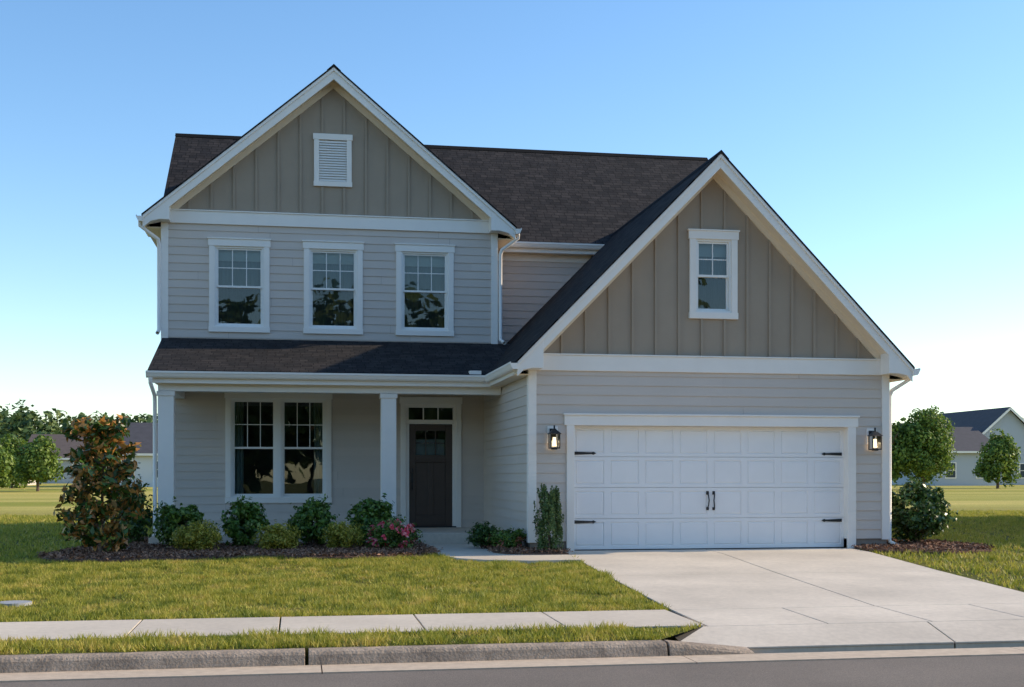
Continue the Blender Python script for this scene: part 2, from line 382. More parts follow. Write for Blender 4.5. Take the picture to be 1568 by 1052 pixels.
def garage_door(x0,x1,y,z0,z1,rows=4,cols=8):
    b=B();hh=(z1-z0)/rows;ww=(x1-x0)/cols
    def ring(o,i,yo,yi):
        (a,c,d,e)=o;(p,q,r,s)=i
        O=[(a,yo,d),(c,yo,d),(c,yo,e),(a,yo,e)];I=[(p,yi,r),(q,yi,r),(q,yi,s),(p,yi,s)]
        for k in range(4):
            j=(k+1)%4;b.poly([O[k],O[j],I[j],I[k]])
    for r in range(rows):
        za=z0+r*hh+.005;zb=z0+(r+1)*hh-.005
        b.poly([(x0,y,zb),(x1,y,zb),(x1,y+.02,zb+.003),(x0,y+.02,zb+.003)])
        b.poly([(x0,y+.02,za-.003),(x1,y+.02,za-.003),(x1,y,za),(x0,y,za)])
        b.poly([(x0,y+.02,zb),(x1,y+.02,zb),(x1,y+.02,zb+.01),(x0,y+.02,zb+.01)])
        for c in range(cols):
            xa=x0+c*ww;xb=xa+ww
            R0=(xa,xb,za,zb);g=lambda t:(xa+t,xb-t,za+t,zb-t)
            ring(R0,g(.055),y,y);ring(g(.055),g(.061),y,y+.014);ring(g(.061),g(.067),y+.014,y+.014);ring(g(.067),g(.084),y+.014,y+.002)
            q=g(.084);b.poly([(q[0],y+.002,q[2]),(q[1],y+.002,q[2]),(q[1],y+.002,q[3]),(q[0],y+.002,q[3])])
    b.build('garage_door',mat('garage_door_white',(.85,.84,.83),.4,var=.02,vscale=3),H,fixn=False)
garage_door(4.62,9.54,GY+.13,.025,2.14)
black.box(4.62,9.54,GY+.135,GY+.2,.0,.025)
dy=GY+.13
for z in(.50,1.67):
    for s,x in((1,4.66),(-1,9.50)):
        pts=[(x,z-.028),(x+s*.30,z-.014),(x+s*.33,z-.026),(x+s*.38,z),(x+s*.33,z+.026),(x+s*.30,z+.014),(x,z+.028)]
        black.prism(pts,'y',dy-.012,dy+.001);
        for xx in(x+s*.05,x+s*.2):black.box(xx-.01,xx+.01,dy-.018,dy,z-.01,z+.01)
for s in(-1,1):
    x=7.08+s*.055
    curve('garage_door_handle',[(x+s*.015,dy-.005,.72),(x,dy-.05,.76),(x-s*.012,dy-.055,.86),(x,dy-.05,.95),(x+s*.015,dy-.005,.99)],.011,BLACK,H)
    black.prism([(x-.02,.69),(x+.02,.69),(x+.025,.74),(x-.025,.74)],'y',dy-.01,dy);black.prism([(x-.025,.96),(x+.025,.96),(x+.02,1.02),(x-.02,1.02)],'y',dy-.01,dy)
bulb=B()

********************

Copy out the listing exactly as it stands, but not the pictures.

Continue the Blender Python script for this scene: part 2, from line 382. More parts follow. Write for Blender 4.5. Take the picture to be 1568 by 1052 pixels.
def garage_door(x0,x1,y,z0,z1,rows=4,cols=8):
    b=B();hh=(z1-z0)/rows;ww=(x1-x0)/cols
    def ring(o,i,yo,yi):
        (a,c,d,e)=o;(p,q,r,s)=i
        O=[(a,yo,d),(c,yo,d),(c,yo,e),(a,yo,e)];I=[(p,yi,r),(q,yi,r),(q,yi,s),(p,yi,s)]
        for k in range(4):
            j=(k+1)%4;b.poly([O[k],O[j],I[j],I[k]])
    for r in range(rows):
        za=z0+r*hh+.005;zb=z0+(r+1)*hh-.005
        b.poly([(x0,y,zb),(x1,y,zb),(x1,y+.02,zb+.003),(x0,y+.02,zb+.003)])
        b.poly([(x0,y+.02,za-.003),(x1,y+.02,za-.003),(x1,y,za),(x0,y,za)])
        b.poly([(x0,y+.02,zb),(x1,y+.02,zb),(x1,y+.02,zb+.01),(x0,y+.02,zb+.01)])
        for c in range(cols):
            xa=x0+c*ww;xb=xa+ww
            R0=(xa,xb,za,zb);g=lambda t:(xa+t,xb-t,za+t,zb-t)
            ring(R0,g(.055),y,y);ring(g(.055),g(.061),y,y+.014);ring(g(.061),g(.067),y+.014,y+.014);ring(g(.067),g(.084),y+.014,y+.002)
            q=g(.084);b.poly([(q[0],y+.002,q[2]),(q[1],y+.002,q[2]),(q[1],y+.002,q[3]),(q[0],y+.002,q[3])])
    b.build('garage_door',mat('garage_door_white',(.85,.84,.83),.4,var=.02,vscale=3),H,fixn=False)
garage_door(4.62,9.54,GY+.13,.025,2.14)
black.box(4.62,9.54,GY+.135,GY+.2,.0,.025)
dy=GY+.13
for z in(.50,1.67):
    for s,x in((1,4.66),(-1,9.50)):
        pts=[(x,z-.028),(x+s*.30,z-.014),(x+s*.33,z-.026),(x+s*.38,z),(x+s*.33,z+.026),(x+s*.30,z+.014),(x,z+.028)]
        black.prism(pts,'y',dy-.012,dy+.001);
        for xx in(x+s*.05,x+s*.2):black.box(xx-.01,xx+.01,dy-.018,dy,z-.01,z+.01)
for s in(-1,1):
    x=7.08+s*.055
    curve('garage_door_handle',[(x+s*.015,dy-.005,.72),(x,dy-.05,.76),(x-s*.012,dy-.055,.86),(x,dy-.05,.95),(x+s*.015,dy-.005,.99)],.011,BLACK,H)
    black.prism([(x-.02,.69),(x+.02,.69),(x+.025,.74),(x-.025,.74)],'y',dy-.01,dy);black.prism([(x-.025,.96),(x+.025,.96),(x+.02,1.02),(x-.02,1.02)],'y',dy-.01,dy)
bulb=B()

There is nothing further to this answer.